The Clove Club

The Clove Club I so want to say I loved The Clove Club. I really do. And I sort of almost do love it. In fact, I've now decided it's possible to love the experience of eating out, rather than the actual food.

Much has been written about The Clove Club, describing it as achingly hipster - it was, in fact, during our meal that I was first introduced to the word 'scenester' - a label that had quite happily passed me by till then. I don't really know what hipster means, truth be told. I can only categorically affirm that I am not it. But I didn't feel uncomfortable at all at The Clove Club. Everyone was perfectly friendly, the service was good and efficient (so efficient that our wine glasses kept getting whipped away from us as soon as they were drained dry - possibly hipster means watching your alcohol intake - seems unlikely though?!)

What did I love about it then? To start with, I loved the simplicity of the venue - it's in Shoreditch's old town hall, but inside everything's pretty stripped back and simple, with whitewashed walls and battered wooden tables. I liked the fact the kitchen was in the dining area - it was great to see the chefs at work and they must have had some impressive ventilation as it wasn't smelly or even noisy. I loved the simplicity of the tasting menu - you get what you're given. It's £47, which for the number of courses is pretty reasonable. I liked many of the dishes - not all of them, but I did like the creativity behind the concepts and the inventive variety of ingredients. As I said before, it felt like an experience, rather than a deliciously satisfying feast.
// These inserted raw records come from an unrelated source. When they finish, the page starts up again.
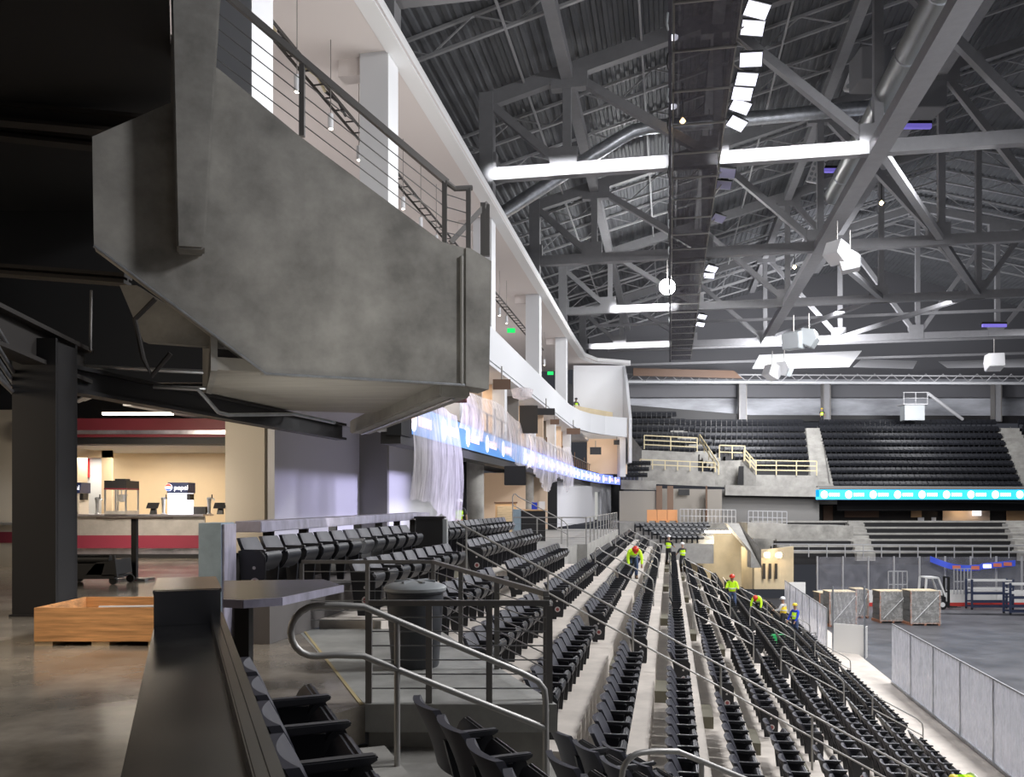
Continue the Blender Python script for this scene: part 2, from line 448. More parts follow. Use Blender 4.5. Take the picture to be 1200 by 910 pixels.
# square-cut steel table beyond the counter
tz = 1.065
tp = [P(262,677,5.95), P(380,677,6.05), P(402,686,5.6), P(330,700,4.85), P(285,703,4.72), P(262,702,4.76)]
tp = [Vector((p.x, p.y, tz)) for p in tp]
t = thing('bar_table', 'steel topped bar table with a black square leg past the drink counter', 'table', (-1.65,5.2,0))
m = MB(); m.prism([p-Vector((0,0,.04)) for p in tp], (0,0,.04)); m.build('tabletop', 'stainless', t, bevel=.006)
m = MB()
m.bar(tp[2]-Vector((0,0,.02)), tp[3]-Vector((0,0,.02)), .012, .046); m.bar(tp[3]-Vector((0,0,.02)), tp[4]-Vector((0,0,.02)), .012, .046)
m.bar(tp[4]-Vector((0,0,.02)), tp[5]-Vector((0,0,.02)), .012, .046); m.build('table_edge', 'lilac_reflect', t)
m = MB(); m.box(-1.70,-1.61,5.22,5.31,.0,tz-.04); m.build('leg', 'dark_steel', t)
m = MB(); m.box(-1.88,-1.43,5.05,5.48,.0,.02); m.build('foot_plate', 'dark_steel', t)
# cabinet-like counter end that closes the drink counter
t = thing('counter_end_cabinet', 'brown steel counter end standing between drink counter and table', 'counter', FN @ Vector((.05,4.3,0)), Bq)
m = MB(FN); m.box(-.11,.165,4.05,4.7,0,1.205); m.build('carcass', 'wood_dark', t)
m = MB(FN); m.box(-.115,.17,4.042,4.705,1.205,1.222); m.build('countertop', 'stainless', t)
# ------------------------------------------------------------------ grey bin
t = thing('trash_bin', 'round grey plastic trash bin with a pale domed lid on the platform', 'bin', (-.955,8.42,0))
c = (-.955,8.42,.004)
m = MB(); m.lathe(c, [(.225,0),(.235,.02),(.275,.60),(.278,.72),(.30,.73),(.30,.76),(.275,.76)], 32); m.build('bin_body', 'bin', t, smooth=True)
m = MB(); m.lathe((c[0],c[1],c[2]+.745), [(.305,.0),(.31,.03),(.29,.05),(.22,.075),(.1,.095),(.01,.10)], 32); m.build('lid', 'bin_lid', t, smooth=True)
m = MB()
for a in (0, 60, 120): m.bar((c[0]-.2*math.cos(R(a)),c[1]-.2*math.sin(R(a)),c[2]+.835),(c[0]+.2*math.cos(R(a)),c[1]+.2*math.sin(R(a)),c[2]+.835),.03,.02)
m.build('lid_rib', 'bin_lid', t)
for s in (-1, 1):
    m = MB(); m.tube([(c[0]+s*.27,c[1]-.08,.62),(c[0]+s*.335,c[1]-.07,.60),(c[0]+s*.335,c[1]+.07,.60),(c[0]+s*.27,c[1]+.08,.62)], .015, 6); m.build('handle', 'bin', t)
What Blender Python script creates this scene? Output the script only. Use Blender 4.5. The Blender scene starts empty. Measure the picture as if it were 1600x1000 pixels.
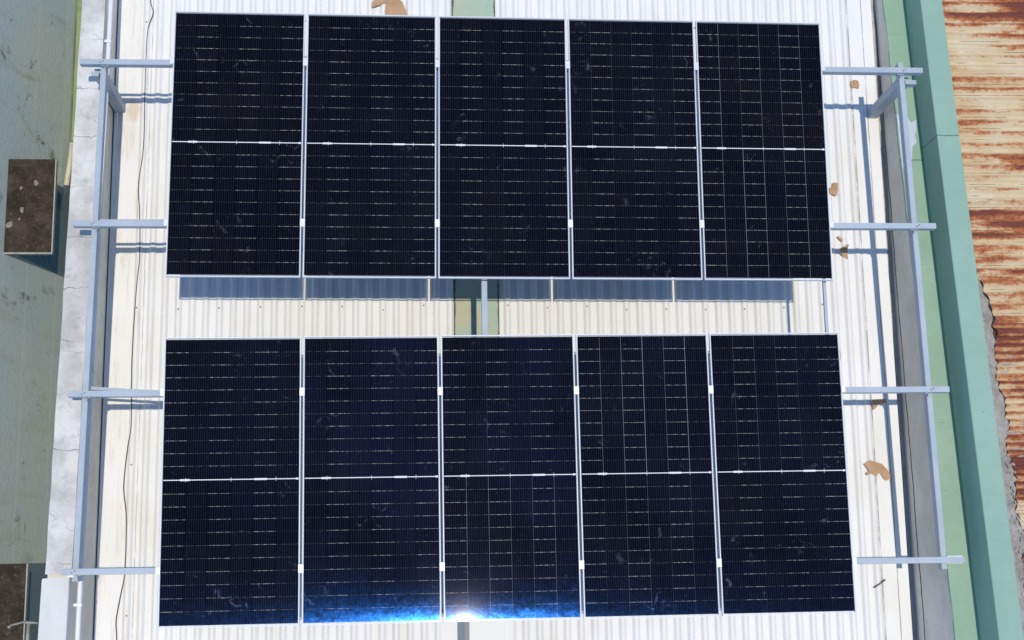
import bpy, bmesh, math, random
from mathutils import Vector, Matrix
random.seed(7)
S = bpy.context.scene
COL = S.collection

# ------------------------------------------------------------------ camera
cam_d = bpy.data.cameras.new('camera')
cam = bpy.data.objects.new('camera', cam_d)
COL.objects.link(cam)
cam.location = (-0.81544, -2.44244, 13.1489)
cam.rotation_euler = (0.191780, -0.068464, -0.015102)
cam_d.sensor_fit = 'HORIZONTAL'
cam_d.sensor_width = 36.0
cam_d.lens = 36.0 * 2244.32 / 1600.0
cam_d.clip_end = 3000
S.camera = cam

# ------------------------------------------------------------------ light
SUN = Vector((0.052, -0.031, 1.0)).normalized()
w = bpy.data.worlds.new('World')
S.world = w
w.use_nodes = True
nt = w.node_tree
sky = nt.nodes.new('ShaderNodeTexSky')
sky.sky_type = 'NISHITA'
sky.sun_disc = False
sky.sun_elevation = math.asin(SUN.z)
sky.sun_rotation = math.atan2(SUN.x, SUN.y)
sky.air_density = 1.0
sky.dust_density = 0.0
sky.ozone_density = 5.0
nt.links.new(sky.outputs[0], nt.nodes['Background'].inputs[0])
nt.nodes['Background'].inputs[1].default_value = 0.15
sd = bpy.data.lights.new('sun', 'SUN')
sd.energy = 2.3
sd.angle = math.radians(0.53)
sd.color = (1.0, 0.915, 0.78)
so = bpy.data.objects.new('sun', sd)
COL.objects.link(so)
so.rotation_euler = (-SUN).to_track_quat('-Z', 'Y').to_euler()
so.location = (2, -1, 30)
S.view_settings.view_transform = 'Standard'
S.view_settings.look = 'None'
S.view_settings.exposure = 0.42
S.view_settings.gamma = 1.0
S.render.engine = 'CYCLES'
S.cycles.max_bounces = 6
S.cycles.sample_clamp_indirect = 6


# ------------------------------------------------------------------ node helpers
class NT:
    def __init__(self, name):
        self.m = bpy.data.materials.new(name)
        self.m.use_nodes = True
        self.t = self.m.node_tree
        self.b = self.t.nodes['Principled BSDF']
        self._obj = None

    def val(self, sock, v):
        if isinstance(v, bpy.types.NodeSocket):
            self.t.links.new(v, sock)
        elif isinstance(v, (tuple, list)) and len(v) == 3 and sock.type == 'RGBA':
            sock.default_value = (*v, 1)
        else:
            sock.default_value = v

    def node(self, kind, ins=(), **props):
        n = self.t.nodes.new(kind)
        for k, v in props.items():
            setattr(n, k, v)
        for k, v in dict(ins).items():
            self.val(n.inputs[k], v)
        return n

    def obj(self):
        if self._obj is None:
            self._obj = self.node('ShaderNodeTexCoord').outputs['Object']
        return self._obj

    def xyz(self):
        s = self.node('ShaderNodeSeparateXYZ', {0: self.obj()})
        return s.outputs[0], s.outputs[1], s.outputs[2]

    def math(self, op, a, b=0.0, c=0.0, clamp=False):
        n = self.node('ShaderNodeMath', {0: a, 1: b, 2: c}, operation=op, use_clamp=clamp)
        return n.outputs[0]

    def scaled(self, sx, sy, sz, loc=(0, 0, 0)):
        n = self.node('ShaderNodeMapping', {'Vector': self.obj()})
        n.inputs['Scale'].default_value = (sx, sy, sz)
        n.inputs['Location'].default_value = loc
        return n.outputs[0]

    def noise(self, scale, detail=4, rough=0.6, vec=None, dist=0.0):
        n = self.node('ShaderNodeTexNoise', {'Vector': vec if vec is not None else self.obj(), 'Scale': scale,
                                             'Detail': detail, 'Roughness': rough, 'Distortion': dist})
        return n.outputs['Fac']

    def step(self, v, lo, hi):
        n = self.node('ShaderNodeMapRange', {'Value': v, 'From Min': lo, 'From Max': hi}, interpolation_type='SMOOTHSTEP')
        return n.outputs[0]

    def mix(self, f, a, b):
        n = self.node('ShaderNodeMix', data_type='RGBA')
        self.val(n.inputs[0], f)
        self.val(n.inputs[6], a)
        self.val(n.inputs[7], b)
        return n.outputs[2]

    def mul(self, a, b):
        return self.math('MULTIPLY', a, b)

    def bump(self, h, strength=0.3, dist=0.01):
        n = self.node('ShaderNodeBump', {'Height': h, 'Strength': strength, 'Distance': dist})
        self.t.links.new(n.outputs[0], self.b.inputs['Normal'])

    def out(self, color, rough=0.7, metal=0.0, spec=0.3):
        self.val(self.b.inputs['Base Color'], color)
        self.val(self.b.inputs['Roughness'], rough)
        self.val(self.b.inputs['Metallic'], metal)
        self.val(self.b.inputs['Specular IOR Level'], spec)
        return self.m


M = {}


def mat_roof():
    t = NT('white_metal_roof')
    big = t.noise(0.9, 3)
    st = t.noise(1.0, 5, 0.65, t.scaled(22, 0.7, 1))
    sp = t.noise(26, 3, 0.6)
    sp2 = t.noise(5, 2)
    c = t.mix(t.step(big, 0.35, 0.7), (0.72, 0.715, 0.68), (0.76, 0.76, 0.75))
    c = t.mix(t.mul(t.step(st, 0.54, 0.75), 0.40), c, (0.50, 0.45, 0.36))
    c = t.mix(t.mul(t.step(t.noise(3.0, 4, 0.6, t.scaled(1, .3, 1)), 0.5, .8), 0.35), c, (0.60, 0.55, 0.44))
    dots = t.mul(t.step(sp, 0.70, 0.76), t.step(sp2, 0.52, 0.62))
    c = t.mix(t.mul(dots, 0.8), c, (0.20, 0.17, 0.14))
    # brown drip stain near the left front post and dirt along the left verge
    x, y, z = t.xyz()
    edge = t.step(x, -2.9, -3.6)
    d = t.mul(t.mul(edge, t.step(t.noise(2.2, 6, 0.7, t.scaled(9, 0.9, 1)), 0.5, 0.78)), 0.75)
    c = t.mix(d, c, (0.48, 0.37, 0.24))
    rx = t.math('SUBTRACT', x, -3.43)
    ry = t.math('SUBTRACT', y, 2.13)
    rd = t.math('SQRT', t.math('ADD', t.mul(rx, rx), t.mul(t.mul(ry, ry), 0.35)))
    rd = t.math('ADD', rd, t.mul(t.math('SUBTRACT', t.noise(16, 5, 0.7), 0.5), 0.10))
    c = t.mix(t.mul(t.step(rd, 0.095, 0.03), 0.45), c, (0.50, 0.30, 0.13))
    wob = t.mul(t.math('SUBTRACT', t.noise(5, 4), 0.5), 0.012)
    for sx, k in ((-3.272, 0.55), (3.4965, 0.75), (3.640, 0.5)):
        d = t.math('ABSOLUTE', t.math('SUBTRACT', t.math('ADD', x, wob), sx))
        c = t.mix(t.mul(t.mul(t.step(d, 0.006, 0.002), t.step(t.noise(3.1, 5, 0.7), 0.36, 0.56)), k), c, (0.13, 0.11, 0.10))
    t.bump(t.noise(14, 3), 0.08, 0.01)
    return t.out(c, 0.55, 0.0, 0.35)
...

But, but... Some of the food was odd - the raw beef with cow's curd really didn't do it for me, and I wished I could just wave a magic wand and turn it into a steak tartare. I didn't like the fact that for the first three sharing courses, the hipster nonsense took over, meaning we weren't allowed our own plates. I burnt my fingers on my chicken and had to chuck it in the bread basket for a few minutes to cool down. There's nothing really glamorous about having sticky fingers either IMO, not even if you're on holiday eating tapas under a blood-red sun. My vegetarian friend Amy was disappointed with some of her dishes, too - in her words: "my artichoke heart still had the hard bit on one side and the giant leek was silly – you can't cut a leek with a dinner knife, that's why people use a paring knife at the prep stage!"

Oh, and as charming as the ladies' loo was, seriously, having only one toilet for a restaurant/bar that size reverted the emerging scenester in me back to a cross-legged 18-year-old in a sweaty nightclub queue. Not glamorous.

But in summary, the food was imaginative and unusual, the atmosphere relaxed and I'm glad I went. But I don't think I'd go back again. I'm on the fence this time.